Well I think books with imagination, a myriad of characters (Socionics: INTp types which generally equate to a MBTI INTJ, are known as Balzac types because they have imagination to people the world with a myriad of characters, each lifelike and believable), and a view of the world which is confusing to some (I guess Sensing types in particular) because it is not literal but more surreal, yet still contains some insights into how the world really might be.

I am thinking of Italo Calvino, Kafka, Garcia Marquez, and perhaps a number of the surrealists and dadaists of the 1920s?

I would like to claim George Orwell as an INTJ, but sadly I think not. He does not seem to be an intuitive.

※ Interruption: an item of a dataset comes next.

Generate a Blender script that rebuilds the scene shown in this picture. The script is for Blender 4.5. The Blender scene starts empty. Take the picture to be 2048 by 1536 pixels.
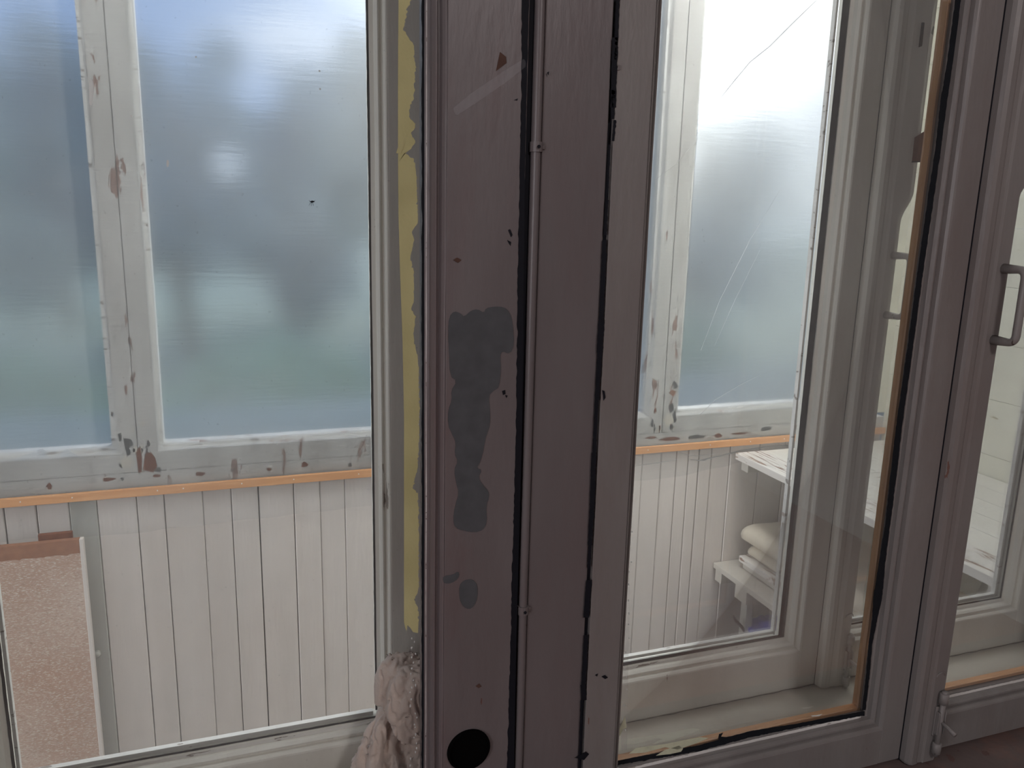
import bpy, bmesh, math, random
from mathutils import Vector, Matrix, noise
from mathutils.geometry import tessellate_polygon
random.seed(7)
scene = bpy.context.scene
COL = scene.collection

# ------------------------------------------------------------------ camera
RX = (0.94459042, -0.32740437, 0.02356508)     # camera right axis in the room
RY = (-0.04672066, -0.20515737, -0.97761323)   # camera down axis
RZ = (0.3249094, 0.92234312, -0.20908623)      # camera forward axis
FPX = 1600.0
cam_data = bpy.data.cameras.new('camera')
cam_data.sensor_width = 36.0
cam_data.lens = 36.0 * FPX / 2048.0
cam_data.clip_start = 0.02
cam_data.clip_end = 500
cam = bpy.data.objects.new('camera', cam_data)
COL.objects.link(cam)
cam.matrix_world = Matrix(((RX[0], -RY[0], -RZ[0], 0), (RX[1], -RY[1], -RZ[1], 0),
                           (RX[2], -RY[2], -RZ[2], 0), (0, 0, 0, 1)))
scene.camera = cam

def at(x, y, Y=None, X=None, Z=None):
    """Point of the place seen at photograph pixel (x, y), on a given plane."""
    a, b = x - 1024.0, y - 768.0
    r = Vector([RX[i]*a + RY[i]*b + RZ[i]*FPX for i in range(3)])
    if Y is not None: return r * (Y / r.y)
    if X is not None: return r * (X / r.x)
    return r * (Z / r.z)

# ------------------------------------------------------------------ view, sky, sun
scene.view_settings.view_transform = 'Standard'
scene.view_settings.look = 'None'
scene.view_settings.gamma = 1.0
scene.view_settings.use_curve_mapping = False
scene.view_settings.exposure = 0.0
scene.cycles.transparent_max_bounces = 32
scene.cycles.max_bounces = 12
scene.cycles.diffuse_bounces = 5
scene.cycles.transmission_bounces = 8
scene.cycles.glossy_bounces = 3
scene.cycles.sample_clamp_indirect = 6.0
scene.cycles.caustics_refractive = True
scene.cycles.caustics_reflective = False
SUN_DIR = at(1440, -330, Y=1.0).normalized()
SKY_STRENGTH = 1.08
SUN_ENERGY = 2.6
ROOM_CEILING_FILL_W = 21.0
ROOM_LEFT_FILL_W = 36.0
PORCH_END_FILL_W = 88.0
PORCH_TOP_FILL_W = 14.0
PORCH_SHELF_FILL_W = 28.0

world = bpy.data.worlds.new('sky')
scene.world = world
world.use_nodes = True
nt = world.node_tree
nt.nodes.clear()
N = nt.nodes.new; L = nt.links.new
out = N('ShaderNodeOutputWorld'); bg = N('ShaderNodeBackground')
tc = N('ShaderNodeTexCoord')
sep = N('ShaderNodeSeparateXYZ'); L(tc.outputs['Generated'], sep.inputs[0])
grad = N('ShaderNodeValToRGB'); L(sep.outputs['Z'], grad.inputs[0])
e = grad.color_ramp.elements
e[0].position = 0.0; e[0].color = (0.46, 0.58, 0.72, 1)
e[1].position = 0.7; e[1].color = (0.13, 0.27, 0.62, 1)
mid = grad.color_ramp.elements.new(0.16); mid.color = (0.30, 0.47, 0.85, 1)
# clouds
cn = N('ShaderNodeTexNoise'); cn.inputs['Scale'].default_value = 3.2; cn.inputs['Detail'].default_value = 4.0
cm = N('ShaderNodeMapping'); cm.inputs['Scale'].default_value = (1, 1, 2.4); cm.inputs['Location'].default_value = (0.35, 0.1, 0.2)
L(tc.outputs['Generated'], cm.inputs[0]); L(cm.outputs[0], cn.inputs['Vector'])
cr = N('ShaderNodeValToRGB'); L(cn.outputs['Fac'], cr.inputs[0])
cr.color_ramp.elements[0].position = 0.50; cr.color_ramp.elements[1].position = 0.68
mx = N('ShaderNodeMix'); mx.data_type = 'RGBA'
L(cr.outputs['Color'], mx.inputs[0]); L(grad.outputs['Color'], mx.inputs[6]); mx.inputs[7].default_value = (1.5, 1.55, 1.65, 1)
# the bright veil of haze round the sun
dot = N('ShaderNodeVectorMath'); dot.operation = 'DOT_PRODUCT'
nrm = N('ShaderNodeVectorMath'); nrm.operation = 'NORMALIZE'
L(tc.outputs['Generated'], nrm.inputs[0]); L(nrm.outputs[0], dot.inputs[0]); dot.inputs[1].default_value = SUN_DIR
pw = N('ShaderNodeMath'); pw.operation = 'POWER'
mxm = N('ShaderNodeMath'); mxm.operation = 'MAXIMUM'; mxm.inputs[1].default_value = 0.0
L(dot.outputs['Value'], mxm.inputs[0]); L(mxm.outputs[0], pw.inputs[0]); pw.inputs[1].default_value = 27.0
veil = N('ShaderNodeMix'); veil.data_type = 'RGBA'; veil.blend_type = 'ADD'
sc_ = N('ShaderNodeVectorMath'); sc_.operation = 'SCALE'; sc_.inputs[0].default_value = (3.6, 3.6, 3.5)
L(pw.outputs[0], sc_.inputs['Scale'])
veil.inputs[0].default_value = 1.0
L(mx.outputs[2], veil.inputs[6]); L(sc_.outputs[0], veil.inputs[7])
L(veil.outputs[2], bg.inputs['Color']); bg.inputs['Strength'].default_value = SKY_STRENGTH
L(bg.outputs[0], out.inputs['Surface'])

sun_d = bpy.data.lights.new('sun', 'SUN'); sun_d.energy = SUN_ENERGY; sun_d.angle = math.radians(8)
sun_d.color = (1.0, 0.97, 0.9)
sun = bpy.data.objects.new('sun', sun_d); COL.objects.link(sun)
sun.rotation_euler = SUN_DIR.to_track_quat('Z', 'Y').to_euler()

def area(name, loc, target, sx, sy, power, color):
    d = bpy.data.lights.new(name, 'AREA'); d.shape = 'RECTANGLE'; d.size = sx; d.size_y = sy
    d.energy = power; d.color = color
    o = bpy.data.objects.new(name, d); COL.objects.link(o); o.location = loc
    o.rotation_euler = (Vector(loc) - Vector(target)).to_track_quat('Z', 'Y').to_euler()
    return o
# fill light added under the ceiling behind the camera, no lamp known there
area('room_ceiling_fill', (0.7, -1.3, 1.12), (0.55, 0.3, -0.5), 0.4, 0.4, ROOM_CEILING_FILL_W, (1.0, 0.92, 0.91))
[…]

My shameful secret is that I do not only read weighty literature, I also read the Patrick O'Brian Aubrey-Maturin novels. The strength of these books is the relationship between the two main characters - Aubrey is something like an ESFP/ESTP, Maturin is , or is near to his opposite - an INTJ or possibly INTP.

I favour INTJ, and believe that O'Brian was also INTJ.

Again he flavours his books with myriad characters, and although minor and often only appearing once, you feel you know each character as each is drawn with particular idiosyncracies to mark them out as individuals.

O'Brian does have a problem with female characters - they trend to be more one dimensional.

Sorry, very rambling, stream of consciousness writing today.

By the way the Perec book is very enjoyable - again a lot of characters. But it is not INTJ in character, I can't explain why, it just seems written from a different perspective.